How the title says, will it affect performance if i wrap a feature(see image) into a macro or function to cleanup the even graph?

For example this…

…is stopping my plane.
I can’t really wrap it into a function because the booleans look like they reset on each call to the “default” or something.

I mean it will be used only once a time to stop the plane to check something.
There will be more and more features on the plane, so i don’t want to get messy in the event graph.

Macros are code pastes they should not effect performance in any way compiler pasted content of macro to place of macro, functions may but not in noticeable way or else you do loopy code.

yes, that is correct, connecting 5 macro’s will just expand to the nodes that they represent.

Basically the breakdown would be like this.

  1. Macros - these are for your convenience only, for a set of nodes, that should be too few to actually justify creating a function. For example, a macro that will test two Boolean values, and then feed the AND/OR of the two Booleans into an IF node, and then take the appropriate output based on the two inputs. This would reduce the node count by 1, as well as make the code a lot easier to read.

Versus

  1. Functions - those pieces of code that need to be invoked from multiple places, and are much larger in size. For most languages, it’s a matter of Size of the actual code as to whether it should be in a macro or function (note that I am totally ignoring inline functions, which blueprints does not support to my knowledge). But back to blueprints, suppose you wish to have a function/macro, that will set materials and material parameters for any static mesh, as well as do decent error reporting, etc. Then this probably best put into a function library (note: that blueprints also support Macro Libraries as well), so that you can reuse it among all your blueprints. Instead of having it expand for each invocation, as a macro would do.

Finally note that another difference between macros, and functions in Blueprints, is the creation of local variables, is much trickier in a macro than it is in a function.

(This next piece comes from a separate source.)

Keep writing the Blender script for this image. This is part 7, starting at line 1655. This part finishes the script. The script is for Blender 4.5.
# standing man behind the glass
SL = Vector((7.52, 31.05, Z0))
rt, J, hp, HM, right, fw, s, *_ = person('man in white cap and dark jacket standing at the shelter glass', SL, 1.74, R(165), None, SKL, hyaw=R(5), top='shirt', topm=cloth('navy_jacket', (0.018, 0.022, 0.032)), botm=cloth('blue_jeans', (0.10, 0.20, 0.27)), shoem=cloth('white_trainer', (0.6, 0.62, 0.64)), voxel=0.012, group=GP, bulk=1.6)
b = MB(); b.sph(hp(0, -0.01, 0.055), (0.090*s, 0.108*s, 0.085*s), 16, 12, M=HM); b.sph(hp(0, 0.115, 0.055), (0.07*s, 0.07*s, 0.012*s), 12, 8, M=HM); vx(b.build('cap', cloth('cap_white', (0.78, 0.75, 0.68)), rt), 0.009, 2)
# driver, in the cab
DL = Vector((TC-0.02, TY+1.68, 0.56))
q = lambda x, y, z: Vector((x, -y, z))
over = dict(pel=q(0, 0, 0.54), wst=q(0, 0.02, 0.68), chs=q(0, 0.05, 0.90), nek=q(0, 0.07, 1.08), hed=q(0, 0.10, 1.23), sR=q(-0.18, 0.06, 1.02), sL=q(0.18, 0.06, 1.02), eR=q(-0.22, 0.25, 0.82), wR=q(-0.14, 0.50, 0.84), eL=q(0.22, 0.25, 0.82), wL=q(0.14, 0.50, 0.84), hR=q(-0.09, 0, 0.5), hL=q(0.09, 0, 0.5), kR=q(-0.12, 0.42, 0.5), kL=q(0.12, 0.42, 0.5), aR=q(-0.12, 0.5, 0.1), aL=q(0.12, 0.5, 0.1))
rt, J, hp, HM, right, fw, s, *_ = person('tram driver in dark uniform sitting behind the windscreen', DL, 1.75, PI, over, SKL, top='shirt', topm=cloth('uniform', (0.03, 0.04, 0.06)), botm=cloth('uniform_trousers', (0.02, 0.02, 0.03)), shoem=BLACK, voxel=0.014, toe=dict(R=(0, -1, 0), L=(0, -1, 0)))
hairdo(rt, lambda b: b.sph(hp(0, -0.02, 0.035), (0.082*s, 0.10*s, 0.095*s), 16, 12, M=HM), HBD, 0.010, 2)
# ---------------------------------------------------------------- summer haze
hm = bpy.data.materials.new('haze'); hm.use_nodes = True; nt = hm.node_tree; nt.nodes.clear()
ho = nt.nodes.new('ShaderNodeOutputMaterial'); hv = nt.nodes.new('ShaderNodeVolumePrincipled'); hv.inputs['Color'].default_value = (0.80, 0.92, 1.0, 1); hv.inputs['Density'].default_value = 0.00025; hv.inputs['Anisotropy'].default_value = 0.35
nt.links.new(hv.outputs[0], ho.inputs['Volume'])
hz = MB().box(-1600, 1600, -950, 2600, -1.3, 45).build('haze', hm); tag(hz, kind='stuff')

With all the above said about size, in my carreer I have created macros in assembler that exceeded 2000 lines of macro coding, but this was due to wanting to preprocess the input before the assembler got ahold of the code. So there are not hard and fast rules, for functions versus macros. But the size of the code, and the number of local variables you will use, is a very good indicator as to which way you should go.

Hope this helps,

Local variables begin to exist when the function starts executing, and only exist within that function, execution. Once the function returns or breaks/exits, then the local variables cease to exist. ( although I believe any out-parameters they passed their values into will return out to the scope of whatever called the function. Just make sure the out parameters are not a reference or pointer to the local variable rather than a copy of their value, or they’ll be referring/pointing to a now-nonexistent memory location.